Sunday, March 25, 2012

TFH 3/25: Staff Sergeant Gernot Bender, USA

When people think of the Vietnam War, airmobile warfare using helicopters and the intensity of jungle infantry combat are perhaps the most common images we consider and associate with the conflict. Many do not know of the significant contributions of the United States Army's armored and mechanized units to the war effort.

One of the armored units was the 3rd Squadron/4th Cavalry Regiment - "Makenzie's Raiders" which served as part of the 25th Infantry Division.

Staff Sergeant Gernot Bender, the platoon sergeant of 3/4 Troop A's 2nd Platoon, commanded track "A25" - an M48A3 Patton tank. As his unit responded to rescue an ambushed convoy, he repeatedly came to the aid of his fellow soldiers with great courage. He ignored multiple wounds that ultimately claimed his life, and the Army recognized him with the second-highest award for valor: the Distinguished Service Cross.

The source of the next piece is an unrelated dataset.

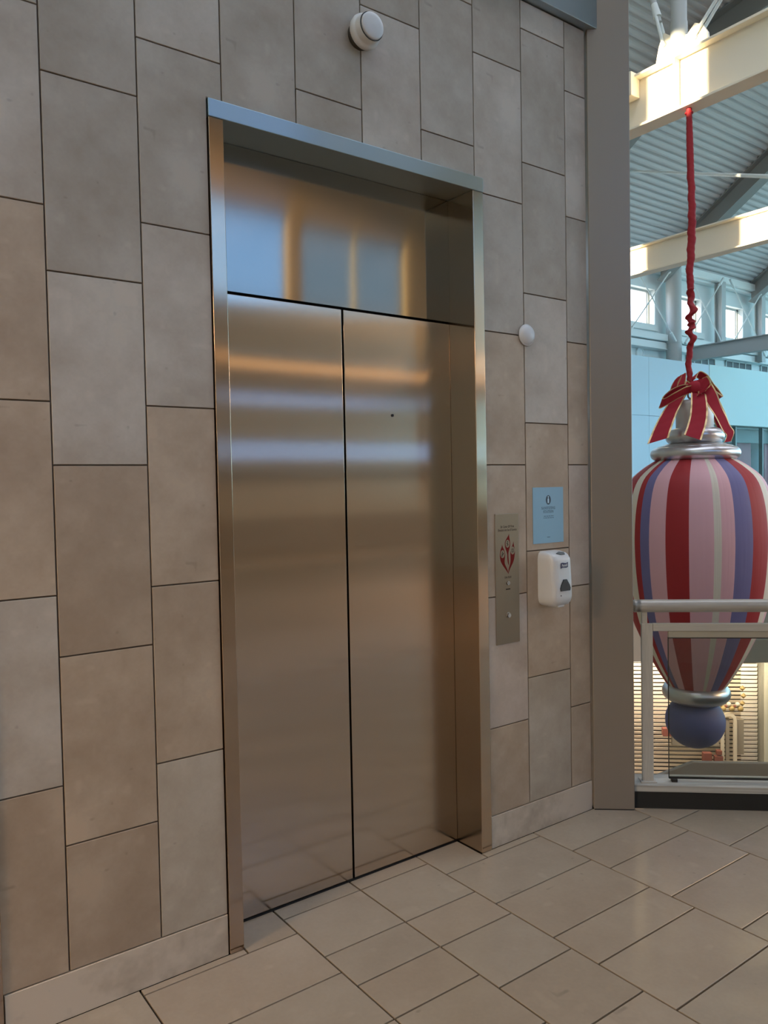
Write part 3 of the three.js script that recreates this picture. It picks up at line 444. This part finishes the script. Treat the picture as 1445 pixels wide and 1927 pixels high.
{ // far clerestory wall with its row of windows
  const centres = []; for (let k = -4; k <= 5; k++) centres.push(19.21 + 2.1 * k);
  const hw = 0.5, y0 = 5.62, y1 = 6.52;
  struct('wall_far', merge([
    slab([[-6.5, 3.0], [30.5, 3.0], [30.5, 7.3], [-6.5, 7.3]], 0.22, 0, centres.map((c) => [[c - hw - 0.30, y0], [c - hw - 0.30, y1], [c + hw, y1], [c + hw, y0]])).translate(0, 0, -9.5),
  ]), paleWall);
  centres.forEach((c) => {
    const a = c - hw - 0.30, b = c + hw;
    const w = struct('window_' + (++winN), merge([bx(a, b, y0, y0 + 0.05, -9.71, -9.66), bx(a, b, y1 - 0.05, y1, -9.71, -9.66), bx(a, a + 0.05, y0, y1, -9.71, -9.66), bx(b - 0.06, b, y0, y1, -9.71, -9.66), bx(b - 0.11, b - 0.085, y0, y1, -9.71, -9.68)]), greySteel);
    add('pane', bx(a + 0.05, b - 0.11, y0 + 0.05, y1 - 0.05, -9.69, -9.683), glass, w); add('pane', bx(b - 0.085, b - 0.06, y0 + 0.05, y1 - 0.05, -9.69, -9.683), glass, w);
    add('sill', rbx(c - hw - 0.06, c + hw + 0.06, y0 - 0.16, y0 - 0.002, -9.55, -9.44, 0.006), paleTrim, w);
  });
  struct('trim_3', merge([rbx(-6, 30, 6.98, 7.16, -9.5, -9.18, 0.01), rbx(-6, 30, 6.92, 6.98, -9.5, -9.3, 0.005)]), paleTrim);           // eave channel
  struct('trim_4', merge([rbx(-6, 30, 5.19, 5.36, -9.5, -9.24, 0.012), rbx(-6, 30, 5.0, 5.17, -9.5, -9.3, 0.012), rbx(-6, 30, 4.98, 5.0, -9.5, -9.26, 0.004)]), paleTrim);   // channels under the windows
  const posts = [15.7, 17.97, 20.11, 22.18, 24.2];
  posts.forEach((x, i) => {
    if (x === 17.97) { const p = tag(add('round_column', merge([new THREE.CylinderGeometry(0.19, 0.19, 3.1, 32).translate(x, 5.63, -9.2), new THREE.CylinderGeometry(0.205, 0.205, 0.05, 32).translate(x, 5.16, -9.2)]), greySteel), 'thick round grey column between the clerestory windows', 'column'); return; }
    const where = { 15.7: 'left of the round column', 20.11: 'first to the right of the round column', 22.18: 'second to the right of the round column', 24.2: 'third to the right of the round column' }[x];
    const p = thing('clerestory_post', `slim grey flanged clerestory post, ${where}`, 'post', [x, 4.98, -9.2], 0, 'clerestory posts');
    add('web', bx(-0.01, 0.01, 0, 2.0, -0.1, 0.1), greySteel, p); add('flange', bx(-0.1, 0.1, 0, 2.0, 0.09, 0.11), greySteel, p); add('flange', bx(-0.1, 0.1, 0, 2.0, -0.11, -0.09), greySteel, p);
  });
  const bays = ['left of the round column', 'just right of the round column', 'second right of the round column', 'at the right edge'];
  for (let i = 0; i + 1 < posts.length; i++) {
    const a = posts[i] + (posts[i] === 17.97 ? 0.29 : 0.2), b = posts[i + 1] - (posts[i + 1] === 17.97 ? 0.29 : 0.16), z = -9.035;
    const g = thing('cross_brace', `thin crossed tie rods before the clerestory window ${bays[i]}`, 'brace', [0, 0, z], 0, 'clerestory cross braces');
    add('tie_rod', rod(V(a, 5.2, 0), V(b, 6.98, 0), 0.016, 8), paleTrim, g); add('tie_rod', rod(V(a, 6.98, 0.04), V(b, 5.2, 0.04), 0.016, 8), paleTrim, g);
    for (const [p, q] of [[V(a, 5.2, 0), V(b, 6.98, 0)], [V(b, 6.98, 0), V(a, 5.2, 0)], [V(a, 6.98, 0.04), V(b, 5.2, 0.04)], [V(b, 5.2, 0.04), V(a, 6.98, 0.04)]]) add('clevis', rod(p.clone().lerp(q, -0.03), p.clone().lerp(q, 0.08), 0.035, 8), paleTrim, g);
  }
  // dark louvred vents under the channels
  [[18.95, 20.3], [20.84, 22.2], [22.72, 24.1]].forEach(([a, b], i) => {
    const g = thing('wall_vent', ['dark louvred vent nearest the red cord, above the pale blue fascia', 'dark four-panel louvred vent in the middle, above the pale blue fascia', 'dark louvred vent at the right edge, above the pale blue fascia'][i], 'vent', [a, 4.76, -9.48], 0, 'louvred vents above the fascia');
    add('frame', merge([bx(0, b - a, 0, 0.02, 0, 0.03), bx(0, b - a, 0.2, 0.22, 0, 0.03), ...[0, 1, 2, 3, 4].map((k) => { const x = (b - a - 0.02) * k / 4; return bx(x, x + 0.02, 0, 0.22, 0, 0.03); })]), paleTrim, g);
    for (let k = 0; k < 4; k++) { const x = (b - a - 0.02) * k / 4; add('louvre', bx(x + 0.02, x + (b - a - 0.02) / 4, 0.02, 0.2, 0, 0.012), M(0.08, 0.095, 0.10, 0.6), g); }
  });
  const lamp = thing('round_grille', 'round white grille on the pale wall above the blue fascia, left of the cord', 'grille', [16.95, 4.86, -9.48]);
  add('rim', new THREE.TorusGeometry(0.13, 0.03, 10, 32), paleTrim, lamp); add('mesh_disc', new THREE.CylinderGeometry(0.13, 0.13, 0.02, 32).rotateX(Math.PI / 2), paleWall, lamp);
}
// tie beams: I-sections that cross the hall from front to back
function iBeam(name, label, x, y, h, w, z0, z1, mat) {
  const g = thing(name, label, 'beam', [x, y, 0], 0, 'tie beams'), L = z1 - z0;
  add('web', bx(-0.008, 0.008, 0.02, h - 0.02, z0, z1), mat, g);
  add('flange', rbx(-w / 2, w / 2, 0, 0.022, z0, z1, 0.004), mat, g); add('flange', rbx(-w / 2, w / 2, h - 0.022, h, z0, z1, 0.004), mat, g);
  return g;
}
const beam1 = iBeam('tie_beam', 'cream steel beam that carries the red cord, the nearest of the tie beams', 5.9, 4.694, 0.45, 0.17, -9.1, 2.5, creamSteel);
add('brace_stub', rbx(-0.13, -0.01, 0.27, 0.47, -1.78, -1.57, 0.006), creamSteel, beam1);
add('stiffener', bx(-0.08, 0.08, 0.022, 0.428, -1.205, -1.19), creamSteel, beam1);
{ const p = add('gusset_plate', slab([[0.93, 0.44], [1.42, 0.44], [1.38, 0.62], [1.33, 0.71], [1.27, 0.66], [1.12, 0.6], [1.05, 0.66], [0.985, 0.62], [0.94, 0.54]], 0.024).rotateY(Math.PI / 2).translate(0.012, 0, 0), creamSteel, beam1); }
iBeam('tie_beam', 'cream steel beam behind the first one, lit by sun at both ends', 10.0, 4.70, 0.41, 0.18, -9.1, 2.5, creamSteel);
iBeam('tie_beam', 'grey shaded beam furthest back, in front of the louvred vents', 18.3, 4.68, 0.36, 0.2, -9.0, 2.5, greySteel);  // shade on this beam is put into its grey material
{ // king post and its stay rods over the first beam
  const g = thing('king_post', 'pale round steel post that rises from the nearest cream beam', 'post', [5.9, 5.14, -1.2]);
  add('tube', new THREE.CylinderGeometry(0.063, 0.063, 5.05, 28).translate(0, 2.53, 0), greySteel, g);
  add('sleeve', new THREE.CylinderGeometry(0.068, 0.068, 0.26, 28).translate(0, 0.15, 0), greySteel, g);
  for (const [a, b, label] of [[V(0, 0.17, -0.13), V(0, 3.6, -1.05), 'pale stay rod with rope-tied clevis left of the king post'], [V(0, 0.1, 0.15), V(0, 3.9, 3.9), 'pale stay rod with clevis right of the king post']]) {
    const s = thing('stay_rod', label, 'rod', [5.9, 5.14, -1.2]);
    add('rod', rod(a.clone().lerp(b, 0.06), b, 0.024, 14), greySteel, s);
    const e = a.clone().lerp(b, 0.015), f = a.clone().lerp(b, 0.075);
    add('clevis', merge([rod(a.clone().add(V(0.03, 0, 0)), f.clone().add(V(0.022, 0, 0)), 0.014, 8), rod(a.clone().add(V(-0.03, 0, 0)), f.clone().add(V(-0.022, 0, 0)), 0.014, 8), rod(f, a.clone().lerp(b, 0.11), 0.034, 14, 0.026)]), paleTrim, s);
    add('pin', rod(a.clone().add(V(0.045, 0, 0)), a.clone().add(V(-0.045, 0, 0)), 0.02, 12), paleTrim, s);
  }
}
{ const s = tag(add('tension_rod', rod(V(13.6, 7.9, -7.3), V(8.4, 2.95 + 1.95, -1.95 + 0.2), 0.022, 12), paleTrim), 'thin pale rod that crosses behind the cord between the two cream beams', 'rod'); }
// rafters: dark I-sections under the roof deck
[[8.75, 'dark rafter hidden behind the corner column'], [13.05, 'dark sloping rafter at the upper right, above the nearest cream beam'], [17.58, 'dark sloping rafter that meets the second cream beam behind the cord'], [21.9, 'small grey rafter furthest back at the right edge'], [26, 'dark rafter beyond the right edge']].forEach(([x, label]) => {
  const g = thing('roof_rafter', label, 'rafter', [x, 0, 0], 0, 'roof rafters');
  const band = (a, b, w) => { const zs = [-9.3, -5.5, 0, 12], s = zs.map((z) => [-z, roofY(z) - a]), t = zs.map((z) => [-z, roofY(z) - b]).reverse(); return new THREE.ExtrudeGeometry(poly([...s, ...t]), { depth: w, bevelEnabled: false }).rotateY(Math.PI / 2).translate(-w / 2, 0, 0); };
  add('flange', band(0.0, 0.03, 0.32), rafterShade, g); add('web', band(0.03, 0.47, 0.02), rafterShade, g); add('flange', band(0.47, 0.5, 0.32), rafterShade, g);
});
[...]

From Military Times' Hall of Valor:

The President of the United States of America, authorized by Act of Congress, July 9, 1918 (amended by act of July 25, 1963), takes pride in presenting the Distinguished Service Cross (Posthumously) to Staff Sergeant Gernot Bender (ASN: RA-51414267), United States Army, for extraordinary heroism in connection with military operations involving conflict with an armed hostile force in the Republic of Vietnam, while serving with Troop A, 3d Squadron, 4th Cavalry, 25th Infantry Division. Staff Sergeant Bender distinguished himself by exceptionally valorous actions on 25 March 1969 in Hau Nghai Province on a mission to engage an enemy force which had ambushed the Dau Tieng convoy. Reaching the ambush site, his troop found the aggressors had moved to a new hiding place, and the squadron and troop commander had advanced alone to reconnoiter. When firing was heard, Sergeant Bender immediately drove his tank to the aid of the two officers. Seeing that they were pinned down by a machine gun bunker, he silenced the emplacement with his main gun and then spearheaded an assault as the rest of his unit followed. Intense hostile fire wounded several men and a rocket-propelled grenade scored a direct hit on an armored personnel carrier. Sergeant Bender moved to secure the carrier and provide covering fire while the casualties were rescued, throwing grenades and firing his rifle after his vehicle's weapons became inoperative. He then pulled back to a defensive position where he placed suppressive fire during the evacuation of the wounded, re-supplied his element with ammunition, and repaired his weapons which had malfunctioned. As his troop again moved forward, he assaulted a machine gun bunker, destroying it and killing its occupants, and then engaged and destroyed a rocket-propelled grenade team that exposed itself to fire on one of the carriers. Second later his vehicle was struck by a rocket-propelled grenade, seriously wounding him in the leg. Ignoring his wounds, he continued to fight, thus allowing the lesser wounded to be evacuated to safety. Soon Sergeant Bender collapsed as his own injuries proved fatal. Staff Sergeant Bender's extraordinary heroism and devotion to duty, at the cost of his life, were in keeping with the highest traditions of the military service and reflect great credit upon himself, his unit, and the United States Army.

SSG Bender's burial location is not known. He is memorialized on Panel 28W, Line 32 of the Vietnam Veterans Memorial in Washington, DC. His surviving comrades from A/3/4 Cavalry have created a great website, from which I drew a lot of the information for this post. They are planning a unit reunion in May 2012, and I'd just like to take this opportunity to thank all these great American veterans for their courage and service to their country.

Today, 3/4 Cavalry serves with the 3rd Brigade Combat Team, "Broncos", of the 25th Infantry Division. Their home base is Schofield Barracks, HI.

Author's note: another mechanized soldier, 1LT Stephen H. Doane, received the Medal of Honor for his actions in a different action of the same general battle on March 25, 1969. He will be the subject of a future post here at Their Finest Hour.